To become a leader, you must understand the importance of mentoring your successors and actively preparing others to become leaders who will carry on the vision.
Express Yourself
Speaking of the leadership development process, Warren Bennis asserted, “Becoming a leader is synonymous with becoming yourself. It’s that simple and that difficult.…Leaders are people who are able to express themselves fully.”8 He also stated, “We are our own raw material.”9 Everyone has the capacity, potential, and “raw material” to become a leader by the design of the Creator. However, it is a tragedy that most of the people on this planet will bury the leader trapped within
them in the grave of a follower. In fact, many people die without ever knowing who they really were.

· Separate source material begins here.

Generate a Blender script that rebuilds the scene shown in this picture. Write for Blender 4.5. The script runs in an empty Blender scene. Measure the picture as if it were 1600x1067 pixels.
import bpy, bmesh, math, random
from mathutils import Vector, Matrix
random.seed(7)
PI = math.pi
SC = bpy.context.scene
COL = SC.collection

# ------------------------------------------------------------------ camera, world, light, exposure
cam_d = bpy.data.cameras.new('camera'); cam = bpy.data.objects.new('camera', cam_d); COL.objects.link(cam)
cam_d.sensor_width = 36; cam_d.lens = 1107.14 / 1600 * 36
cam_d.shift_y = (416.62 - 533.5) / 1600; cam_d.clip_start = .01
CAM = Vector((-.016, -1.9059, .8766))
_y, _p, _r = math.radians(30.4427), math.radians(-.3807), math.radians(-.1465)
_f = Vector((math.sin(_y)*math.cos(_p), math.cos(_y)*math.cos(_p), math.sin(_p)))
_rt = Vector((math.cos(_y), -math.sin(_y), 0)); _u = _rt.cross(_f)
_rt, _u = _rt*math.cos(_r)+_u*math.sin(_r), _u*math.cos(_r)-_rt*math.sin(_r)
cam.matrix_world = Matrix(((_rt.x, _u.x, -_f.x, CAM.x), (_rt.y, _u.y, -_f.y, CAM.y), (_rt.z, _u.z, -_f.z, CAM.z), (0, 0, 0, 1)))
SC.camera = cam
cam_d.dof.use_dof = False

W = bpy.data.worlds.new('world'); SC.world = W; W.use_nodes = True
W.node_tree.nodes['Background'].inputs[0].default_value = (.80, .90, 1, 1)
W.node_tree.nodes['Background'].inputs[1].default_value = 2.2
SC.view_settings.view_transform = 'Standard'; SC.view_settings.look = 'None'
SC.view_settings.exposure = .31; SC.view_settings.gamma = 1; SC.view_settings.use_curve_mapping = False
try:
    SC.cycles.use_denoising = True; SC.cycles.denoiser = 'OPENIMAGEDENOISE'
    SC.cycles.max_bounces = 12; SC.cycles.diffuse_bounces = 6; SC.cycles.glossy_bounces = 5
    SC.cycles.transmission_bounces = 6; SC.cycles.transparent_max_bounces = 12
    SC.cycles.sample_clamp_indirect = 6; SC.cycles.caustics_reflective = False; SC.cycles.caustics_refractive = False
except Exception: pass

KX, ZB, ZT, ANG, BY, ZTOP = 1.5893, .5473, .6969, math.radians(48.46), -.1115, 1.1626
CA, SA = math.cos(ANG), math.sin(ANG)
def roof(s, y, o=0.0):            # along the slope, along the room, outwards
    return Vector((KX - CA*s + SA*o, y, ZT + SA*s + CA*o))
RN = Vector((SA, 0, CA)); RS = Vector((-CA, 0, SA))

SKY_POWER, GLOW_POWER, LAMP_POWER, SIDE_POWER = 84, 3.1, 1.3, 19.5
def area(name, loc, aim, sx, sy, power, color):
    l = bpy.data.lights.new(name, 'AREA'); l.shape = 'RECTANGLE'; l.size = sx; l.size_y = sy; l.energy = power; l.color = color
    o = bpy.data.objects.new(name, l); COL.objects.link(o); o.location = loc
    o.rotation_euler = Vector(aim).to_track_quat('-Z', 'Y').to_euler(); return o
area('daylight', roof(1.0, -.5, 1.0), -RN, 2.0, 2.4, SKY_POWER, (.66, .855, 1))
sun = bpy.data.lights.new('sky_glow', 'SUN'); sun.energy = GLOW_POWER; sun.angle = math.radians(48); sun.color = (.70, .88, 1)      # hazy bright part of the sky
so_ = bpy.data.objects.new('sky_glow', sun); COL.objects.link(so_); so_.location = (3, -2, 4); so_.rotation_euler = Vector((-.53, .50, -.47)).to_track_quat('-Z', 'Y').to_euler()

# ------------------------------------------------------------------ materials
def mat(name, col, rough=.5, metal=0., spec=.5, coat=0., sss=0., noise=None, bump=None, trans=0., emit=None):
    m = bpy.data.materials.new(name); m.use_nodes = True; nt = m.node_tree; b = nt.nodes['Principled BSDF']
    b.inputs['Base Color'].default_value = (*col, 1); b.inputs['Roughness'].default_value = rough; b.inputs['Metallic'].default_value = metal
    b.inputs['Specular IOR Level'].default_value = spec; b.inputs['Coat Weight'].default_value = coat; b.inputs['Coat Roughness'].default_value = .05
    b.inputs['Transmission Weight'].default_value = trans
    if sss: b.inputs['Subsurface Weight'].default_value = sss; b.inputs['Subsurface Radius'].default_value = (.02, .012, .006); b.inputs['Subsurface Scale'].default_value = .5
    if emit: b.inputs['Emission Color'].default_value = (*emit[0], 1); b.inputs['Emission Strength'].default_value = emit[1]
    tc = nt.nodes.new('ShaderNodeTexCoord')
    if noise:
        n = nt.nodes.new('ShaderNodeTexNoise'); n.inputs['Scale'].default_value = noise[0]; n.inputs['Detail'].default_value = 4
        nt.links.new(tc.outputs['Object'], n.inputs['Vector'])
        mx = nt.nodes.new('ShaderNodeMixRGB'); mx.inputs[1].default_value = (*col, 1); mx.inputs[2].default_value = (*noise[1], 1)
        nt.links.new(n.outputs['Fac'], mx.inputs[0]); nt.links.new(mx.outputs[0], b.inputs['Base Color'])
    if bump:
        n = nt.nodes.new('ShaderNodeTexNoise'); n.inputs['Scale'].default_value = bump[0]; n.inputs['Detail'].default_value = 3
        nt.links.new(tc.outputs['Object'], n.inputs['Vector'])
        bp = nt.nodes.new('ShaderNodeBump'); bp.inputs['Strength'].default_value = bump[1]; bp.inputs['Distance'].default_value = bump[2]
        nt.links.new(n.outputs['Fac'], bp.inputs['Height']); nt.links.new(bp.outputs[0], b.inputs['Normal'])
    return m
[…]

God created you with the capacity to lead. Though you were born to lead, you must become a leader, just as one may be born a male but must become a man. To become the leader you were born to be, you must discover who you are, know your purpose in life, and understand God’s design for your existence. It is difficult and perhaps impossible to become something you do not know or cannot define.
Leaders “express themselves fully.” As Bennis wrote, “No leader sets out to be a leader….The point is to become yourself, to use yourself completely—all your skills, gifts, and energies—in order to make your vision manifest.”10 This full expression brings glory to God. It is in this light that everyone can become a leader, and it is important that you strive to know who you are and to discover God’s purpose for your life. We have a personal responsibility to cultivate and become ourselves. Therefore, in the chapters that follow, we are going to look at what a leader is, how you can continue your journey to becoming an effective leader, and how to refine and enhance your leadership capacity.
God created you as someone special and original. Discover yourself and become a leader.